(begin)

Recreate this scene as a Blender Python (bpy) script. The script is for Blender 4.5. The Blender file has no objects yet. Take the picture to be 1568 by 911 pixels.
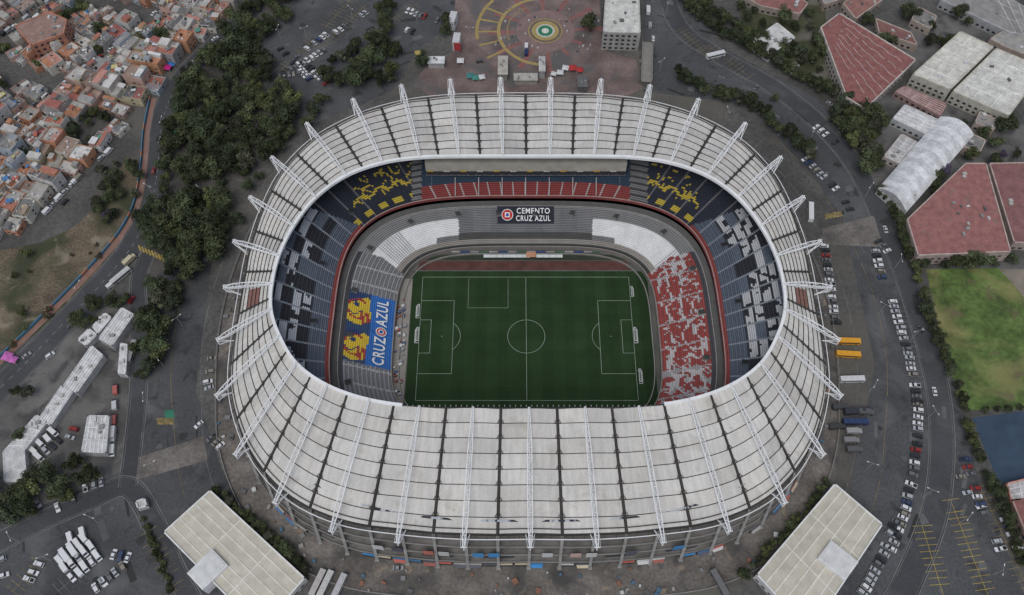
import bpy, math, random
from mathutils import Vector, Matrix, Quaternion, noise
R=random.Random(7)
ZG=9.0
sc=bpy.context.scene
COL=sc.collection
# ---------------- camera & site survey -----------------
CAM=Vector((-7.0,-195.0,375.8)); DEP=math.radians(60)
FW=Vector((0,math.cos(DEP),-math.sin(DEP))); DN=Vector((0,-math.sin(DEP),-math.cos(DEP)))
def plan(e,n,z=ZG):
    "site position (metres) of a surveyed mark lying on level z"
    r=FW+Vector((1,0,0))*((e-784)/1320)+DN*((n-455.5)/1320)
    s=(z-CAM.z)/r.z
    p=CAM+r*s
    return (p.x,p.y)
# ---------------- mesh builder -----------------
class MB:
    def __init__(s): s.v=[];s.f=[];s.m=[];s.c=[];s.uv=[]
    def face(s,ps,m=0,c=(1,1,1),uv=None):
        n=len(s.v); s.v.extend([tuple(p) for p in ps]); s.f.append(tuple(range(n,n+len(ps))))
        s.m.append(m); s.c.append(c); s.uv.append(uv)
    def box(s,c,d,rot=0,m=0,col=(1,1,1),top=None,taper=1.0):
        cx,cy,cz=c; a,b,h=d[0]/2,d[1]/2,d[2]/2; ca,sa=math.cos(rot),math.sin(rot)
        def P(x,y,z):
            return (cx+x*ca-y*sa,cy+x*sa+y*ca,cz+z)
        t=taper
        q=[P(-a,-b,-h),P(a,-b,-h),P(a,b,-h),P(-a,b,-h),P(-a*t,-b*t,h),P(a*t,-b*t,h),P(a*t,b*t,h),P(-a*t,b*t,h)]
        F=[(0,3,2,1),(4,5,6,7),(0,1,5,4),(1,2,6,5),(2,3,7,6),(3,0,4,7)]
        for i,f in enumerate(F):
            s.face([q[k] for k in f],(m if not(i==1 and top is not None) else top[0]),(col if not(i==1 and top is not None) else top[1]))
    def beam(s,p,q,w,h=None,m=0,col=(1,1,1)):
        h=h or w; p=Vector(p);q=Vector(q);d=(q-p)
        if d.length<1e-4:return
        d.normalize(); up=Vector((0,0,1))
        if abs(d.z)>.95: up=Vector((1,0,0))
        x=d.cross(up).normalized()*w/2; y=x.cross(d).normalized()*h/2
        a=[p-x-y,p+x-y,p+x+y,p-x+y]; b=[q-x-y,q+x-y,q+x+y,q-x+y]
        for i in range(4):
            j=(i+1)%4; s.face([a[i],b[i],b[j],a[j]],m,col)
        s.face(a,m,col); s.face(b[::-1],m,col)
    def prism(s,poly,z0,z1,m=0,col=(1,1,1),mt=None,ct=None):
        n=len(poly)
        for i in range(n):
            a,b=poly[i],poly[(i+1)%n]
            s.face([(a[0],a[1],z0),(b[0],b[1],z0),(b[0],b[1],z1),(a[0],a[1],z1)],m,col)
        s.face([(p[0],p[1],z1) for p in poly],m if mt is None else mt,col if ct is None else ct)
    def cyl(s,c,r,h,n=10,m=0,col=(1,1,1),r2=None,axis='z'):
        r2=r if r2 is None else r2; A=[];B=[]
        for i in range(n):
            t=2*math.pi*i/n; x,y=math.cos(t),math.sin(t)
            if axis=='z':
                A.append((c[0]+x*r,c[1]+y*r,c[2])); B.append((c[0]+x*r2,c[1]+y*r2,c[2]+h))
            else:
                A.append((c[0]+x*r,c[1]-h/2,c[2]+y*r)); B.append((c[0]+x*r2,c[1]+h/2,c[2]+y*r2))
        for i in range(n):
            j=(i+1)%n; s.face([A[i],A[j],B[j],B[i]],m,col)
        s.face(B,m,col); s.face(A[::-1],m,col)
    def mesh(s,name,mats):
        me=bpy.data.meshes.new(name); me.from_pydata(s.v,[],s.f)
        for m in mats: me.materials.append(m)
        me.polygons.foreach_set('material_index',s.m)
        at=me.color_attributes.new('Col','FLOAT_COLOR','CORNER')
        buf=[]
        for f,c in zip(s.f,s.c): buf.extend((c[0],c[1],c[2],1.0)*len(f))
        at.data.foreach_set('color',buf)
        if any(u is not None for u in s.uv):
            ul=me.uv_layers.new(name='UVMap'); b=[]
            for f,u in zip(s.f,s.uv):
                if u is None: b.extend((0,0)*len(f))
                else:
                    for q in u: b.extend(q)
            ul.data.foreach_set('uv',b)
        me.update(); return me
    def obj(s,name,mats,parent=None):
        return place(name,s.mesh(name,mats),parent=parent)
def place(name,me,loc=(0,0,0),rz=0,sc_=(1,1,1),parent=None,col=None):
    o=bpy.data.objects.new(name,me); COL.objects.link(o); o.location=loc; o.rotation_euler=(0,0,rz); o.scale=sc_
    if parent: o.parent=parent
    if col: o.color=(col[0],col[1],col[2],1)
    return o
def empty(name):
    o=bpy.data.objects.new(name,None); COL.objects.link(o); return o
# ---------------- materials -----------------
def M(name,col=(.5,.5,.5),rough=.85,var=.2,scale=.15,src='rgb',fine=2.0,fvar=.12,metal=0,spec=.3,rand=0,uvstreak=None,stain=None,stain2=None):
    m=bpy.data.materials.new(name); m.use_nodes=True; N=m.node_tree.nodes; L=m.node_tree.links
    b=N['Principled BSDF']; b.inputs['Roughness'].default_value=rough; b.inputs['Metallic'].default_value=metal
    b.inputs['Specular IOR Level'].default_value=spec
    tc=N.new('ShaderNodeTexCoord')
    if src=='rgb':
        r=N.new('ShaderNodeRGB'); r.outputs[0].default_value=(*col,1); cur=r.outputs[0]
    elif src=='obj':
        r=N.new('ShaderNodeObjectInfo'); cur=r.outputs['Color']
    else:
        r=N.new('ShaderNodeAttribute'); r.attribute_name='Col'; cur=r.outputs['Color']
    def mul(cur,fac):
        x=N.new('ShaderNodeVectorMath'); x.operation='SCALE'; L.new(cur,x.inputs[0]); L.new(fac,x.inputs['Scale']); return x.outputs[0]
    def nz(sc_,v,det=6,vec=None,dist=0):
        n=N.new('ShaderNodeTexNoise'); n.inputs['Scale'].default_value=sc_; n.inputs['Detail'].default_value=det; n.inputs['Distortion'].default_value=dist
        L.new(vec or tc.outputs['Object'],n.inputs['Vector'])
        q=N.new('ShaderNodeMapRange'); q.inputs[1].default_value=.3;q.inputs[2].default_value=.7;q.inputs[3].default_value=1-v;q.inputs[4].default_value=1+v
        L.new(n.outputs['Fac'],q.inputs[0]); return q.outputs[0],n.outputs['Fac']
    if var: cur=mul(cur,nz(scale,var)[0])
    if fvar: cur=mul(cur,nz(fine,fvar,3)[0])
    if uvstreak:
        mp=N.new('ShaderNodeMapping'); mp.inputs['Scale'].default_value=(uvstreak[0],uvstreak[1],1); L.new(tc.outputs['UV'],mp.inputs['Vector'])
        cur=mul(cur,nz(1.0,uvstreak[2],5,mp.outputs[0])[0])
    for st in (stain,stain2):
        if not st: continue
        _,f=nz(st[1],0,8,dist=.6)
        q=N.new('ShaderNodeMapRange'); q.inputs[1].default_value=st[2];q.inputs[2].default_value=st[3]; L.new(f,q.inputs[0])
        x=N.new('ShaderNodeMix'); x.data_type='RGBA'; L.new(q.outputs[0],x.inputs['Factor']); L.new(cur,x.inputs['A']); x.inputs['B'].default_value=(*st[0],1); cur=x.outputs['Result']
    if rand:
        oi=N.new('ShaderNodeObjectInfo'); q=N.new('ShaderNodeMapRange'); q.inputs[3].default_value=1-rand;q.inputs[4].default_value=1+rand
        L.new(oi.outputs['Random'],q.inputs[0]); cur=mul(cur,q.outputs[0])
    L.new(cur,b.inputs['Base Color'])
    return m
m_ground=M('ground_mat',(.088,.085,.080),var=.35,scale=.03,fvar=.25,fine=.6,stain=((.13,.12,.10),.02,.5,.75))
m_asph=M('asphalt',(.072,.074,.077),var=.28,scale=.035,fvar=.2,fine=.9,stain=((.125,.125,.123),.05,.55,.75),stain2=((.038,.039,.042),.13,.60,.72))
m_road=M('road_asphalt',(.060,.062,.066),var=.2,scale=.05,fvar=.15,fine=1.0,stain=((.09,.09,.09),.09,.55,.75))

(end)

### Prompt
Copy out all lines that carry the word "scene".

### The solution
Recreate this scene as a Blender Python (bpy) script. The script is for Blender 4.5. The Blender file has no objects yet. Take the picture to be 1568 by 911 pixels.
sc=bpy.context.scene